How To Soften Acrylic Yarn

Since I’m mostly a Charity Crafter and acrylic is preferred, I talk a lot about washing before donating to soften the inexpensive acrylics. Basically, I just treat it like laundry but I get questions all the time about the specifics of my method. So here’s a video to address those questions!

5 thoughts on “How To Soften Acrylic Yarn

  1. Hi Margaret,
    I just watched your 10/23 video. I’m sorry to post here but I don’t do Google+; hopefully you’ll see this.

    I started watching your videos mainly because I got interested in those circular knitting machines, and am now playing with one of the new Singer ones because of your review, so Thank You for that. But about your striped baby hat with the jag – I think you said you were using Magic Loop? That can be tricky when you’re switching sides (it is for me), and I think your tension on the working yarn was just too loose there – not a surprise because you were doing purls, which require some different hand movements (regardless of whether you’re knitting continental or English), and especially considering that once you got to the stockinette part everything was fine. I think if you just try pulling the working yarn a bit tighter on the purls in the future you won’t have any more trouble with that (more on that in the next paragraph). And considering you’re a new needle knitter (yes?), you’re doing great; even that jag doesn’t look bad.

    I agree with you about the 9″ circulars; I can’t use them, they’re just too short. I do like double points, I think even more than Magic Loop, but maybe it’s because I have more experience with them. Anyway – I don’t know if you’ve tried double points but I thought I would pass along something I remember from one of the Elizabeth Zimmermann’s books. The way to eliminate jags when switching needles is to just pull on the working yarn before you make the first stitch on the new needle; that tightens it up. I’ve tried doing that with Magic Loop but it’s harder because the stitches are on the cable rather than the needle and it’s easy to pull them *too* tight; you just have to be more careful. But it’s do-able.
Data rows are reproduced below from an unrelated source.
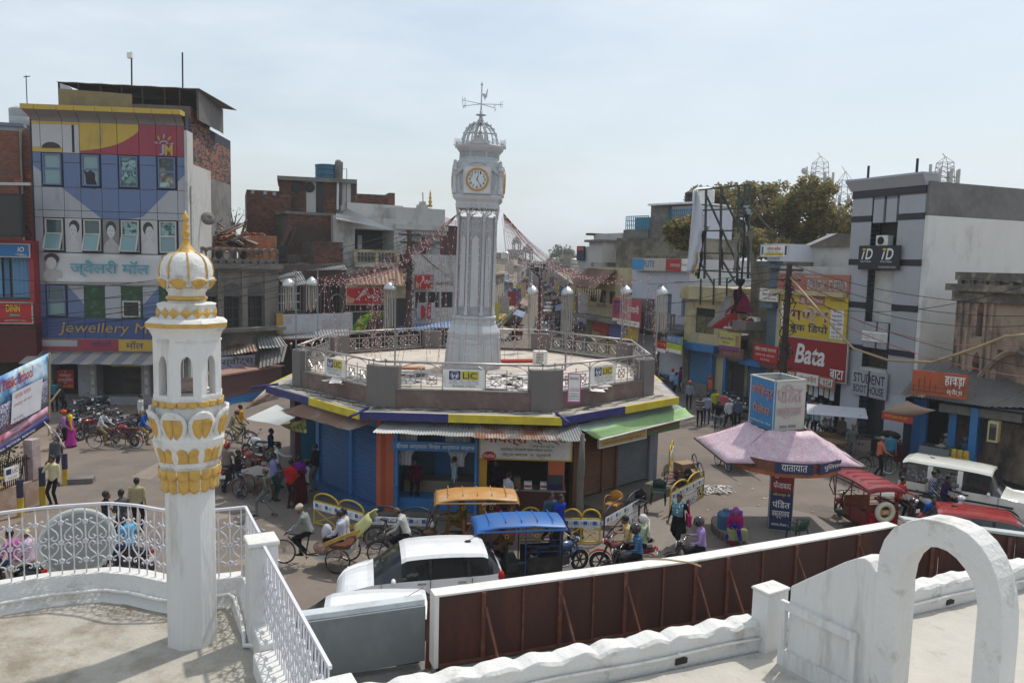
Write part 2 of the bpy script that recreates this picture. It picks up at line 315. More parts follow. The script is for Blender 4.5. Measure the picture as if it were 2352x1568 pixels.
def roofs():
 edge=[V((p.x,p.y,0))for p in arc]+[V((-3.86,9.0,0)),V((corner.x,corner.y,0)),V((c2.x,c2.y,0)),P1,P2,P3]
 mb=MB();f=[V((p.x,p.y,RF))for p in edge]
 mb.poly(f+[V((-.3,-6,RF)),V((-9,-6,RF)),V((-9,7,RF))]);struct(mb.B('roof_terrace',m_roof))
 mb=MB();mb.prism([V((p.x,p.y,0))for p in edge]+[V((-.3,-8,0)),V((-12,-8,0)),V((-12,8,0))],(0,0,RF-.01))
 mb.prism([(-1.9,6.85,0),(3.2,9.0,0),(9,11.6,0),(12,6,0),(6,-8,0),(-.29,-8,0),(-.34,3.7,0),(-1.15,5.5,0)],(0,0,RF-.32))
 lg=MB();lg.prism([(-1.9,6.8,3),(-2.6,8.3,3),(-.82,8.95,3),(-.3,7.6,3)],(0,0,.74));lg.prism([(-.3,7.4,3),(-.82,8.9,3),(8.6,12.9,3),(9,11.4,3)],(0,0,.95))
 t=thing('near_building','white building in the foreground whose flat roof terraces fill the bottom of the photo','building',(0,0,0))
 mb.B('wall',m_lime,t);lg.B('roof_ledge',mat('ledge_grey',(.2,.19,.175),var=.3,bump=.4,dirt=(.1,.09,.08)),t)
 mb=MB();mb.poly([V((x,y,RF-.02))for x,y in((-1.3,6.55),(2.86,8.3),(6.9,10.15),(11,11.9),(13,4),(6,-5),(-.3,-5),(-.3,3.6),(-1.2,5.4))])
 struct(mb.B('roof_terrace',m_roof2))
 def sweep(line,prof):
  rows=[]
  for i,p in enumerate(line):
   a=line[max(i-1,0)];b=line[min(i+1,len(line)-1)];d=V((b.x-a.x,b.y-a.y,0)).normalized();n=V((-d.y,d.x,0))
   rows.append([V((p.x,p.y,0))+n*o+V((0,0,z))for o,z in prof])
  return rows
 t=thing('terrace_kerb','low white plastered kerb curving round the left roof terrace under the railing','kerb wall',(0,0,0))
 fine=[]
 for a,b in zip(arc[:-1],arc[1:]):fine+=[a.lerp(b,k/4)for k in range(4)]
 fine.append(arc[-1])
 prof=[(-.17,RF-.02),(-.1,RF+.06),(-.085,RF+.12),(-.03,RF+.19),(-.02,4.55),(.0,4.6),(.2,4.6),(.22,4.57),(.22,3.9)]
 MB().grid(sweep(fine,prof)).B('curved_kerb',m_lime,t,smooth=2)
 MB().grid(sweep([V((-3.95,9.0,0)),V((-3.6,9.06,0)),V((corner.x,corner.y,0)),V((c2.x,c2.y,0))],prof)).B('straight_kerb',m_lime,t,smooth=2)
 MB().grid(sweep([V((c2.x,c2.y,0)),V((-2.98,8.75,0)),V((-2.74,8.3,0))],prof)).B('straight_kerb',m_lime,t,smooth=2)
 ln=[V((p.x,p.y,0))for p in fine];pts=[r[0]for r in sweep(ln,[(-.12,RF+.135)])]
 o=MB().tube(pts,.022,8).B('conduit',m_pipe,None,smooth=1);tag(o,'white conduit pipe lying along the foot of the curved terrace kerb','pipe')
 q=[(-3.9,8.9,4.44),(-3.6,8.95,4.44),(-3.33,9.05,4.45),(-3.22,8.95,4.45),(-3.02,8.55,4.42),(-2.86,8.22,4.36),(-2.8,8.05,4.33),(-2.5,7.95,4.4)]
 o=MB().tube(q,.025,8).B('conduit',m_pipe,None,smooth=1);tag(o,'bent white conduit pipe turning round the corner beside the square railing pillar','pipe')
 d=(P2-P1).normalized();n=V((-d.y,d.x,0))
 if n.x<0:n=-n
 t=thing('railing_plinth','chipped white stepped plinth under the sloping view of the right terrace railing','plinth',(0,0,0))
 def pl(mb,a,b,w0,w1,z0,z1):return mb.hexa([V(((p+n*w).x,(p+n*w).y,z))for z in(z0,z1)for p,w in((a,w0),(b,w0),(b,w1),(a,w1))])
 pl(MB(),P1+d*.1,P1+d*.62,-.13,.19,RF-.05,RF+.27).B('plinth_block',m_lime,t,bevel=.02)
 pl(MB(),P1+d*.62,P3,-.2,.2,RF-.05,RF+.2).B('plinth_block',m_lime,t,bevel=.02)
 for P,lab,tz in((P1,'square white plastered pillar ending the left terrace railing',5.42),(P2,'white capped pillar at the bottom edge of the photo ending the scroll railing',5.3)):
  t=thing('railing_pillar',lab,'pillar',(P.x,P.y,RF),math.atan2(d.y,d.x),'pillars of the terrace railing')
  MB().box(-.15,-.15,-.02,.15,.15,tz-RF-.004).B('shaft',m_lime_run,t,bevel=.015)
  MB().box(-.165,-.165,tz-RF-.004,.165,.165,tz-RF+.05).B('cap',m_lime,t,bevel=.015)
 return d,n
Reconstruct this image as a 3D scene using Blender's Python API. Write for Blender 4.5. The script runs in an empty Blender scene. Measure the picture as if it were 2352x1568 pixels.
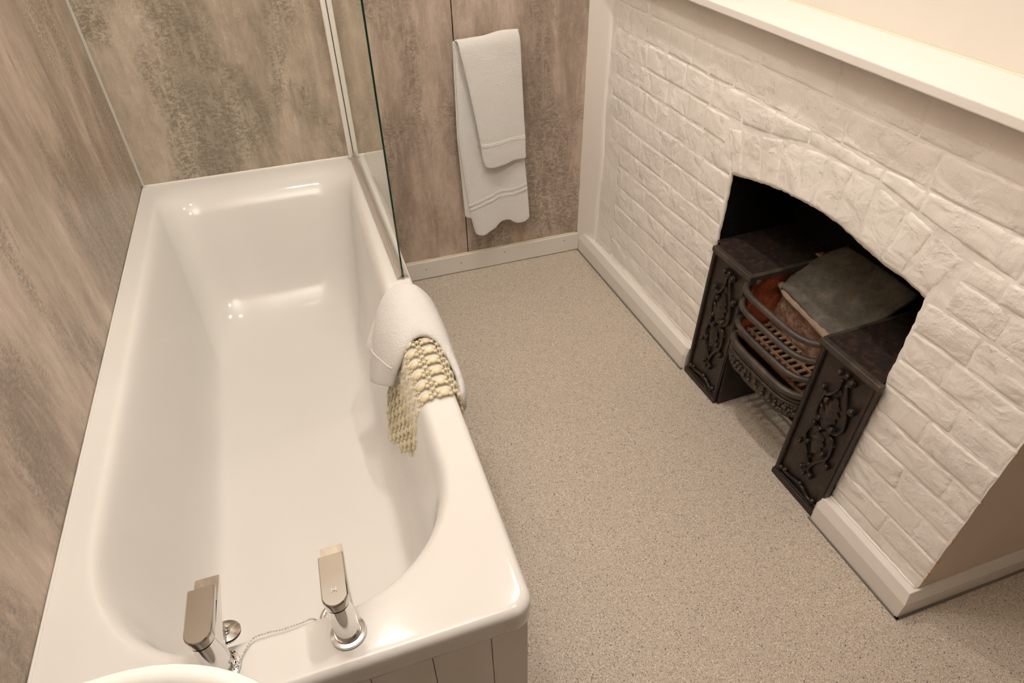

    I hope that helps. Thank you for making these videos, especially the circular knitting machine ones; they’ve been really helpful. I still have a few things to figure out with the Singer, but hopefully I’ll get them before the Innovations I just ordered from eBay arrives. 🙂

    • Thanks for the reply, Meg! (Good news… Google+ and YouTube are now separate entities. As long as you have a Google/YouTube account you can reply on the videos.) So glad you found the Addi videos helpful and did you see the link in the New Singer video description box where Erin (Gimmeyarn418) affixed that Singer to the table and it took the #4 worsted like a pro?!? She used Command adhesive so she wouldn’t hurt her table and it worked like a charm!

      Yes… I understand that “pulling snuggly” tip and did you see how well I did on the two?! It was just that ONE HAT that I was having trouble with! Strange… very strange. I can do DPNs pretty well (which is what I’ve been using for hat decreases this past year) but just find them irritating. I can do the 9″ circulars the best but I’d rather not depend on those because I would need to invest in more sizes. For me, the beauty of Magic Loop is I won’t need any other supplies! I have all I need!

      I guess it’s just like anything… practice, practice, practice. Thankfully, I’m hard-headed enough to stick with it! Ha! Thanks for the advice.

  2. Margaret: I just discovered your blog and videos and really enjoy them. I made a few of the chunky hats and the people at work ordered some on the spot. To soften the yarn I use steam. I block my acrylic yarn scarves with it and tried it on the hats. It worked great. I still wash them and use fabric softener, but the steam really makes a difference.

    • Thanks, Lindaann! That’s something new for us to try. Do you have a steamer or are you just holding your iron over it?

      • I started using my iron when I made scarves, but it is really tiring when you are making them 20 at a time and trying to hold the iron up over the yarn without touching it. I finally got a clothes steamer with a plastic head and it was life changing! Definitely worth buying if you are doing a lot of work with it.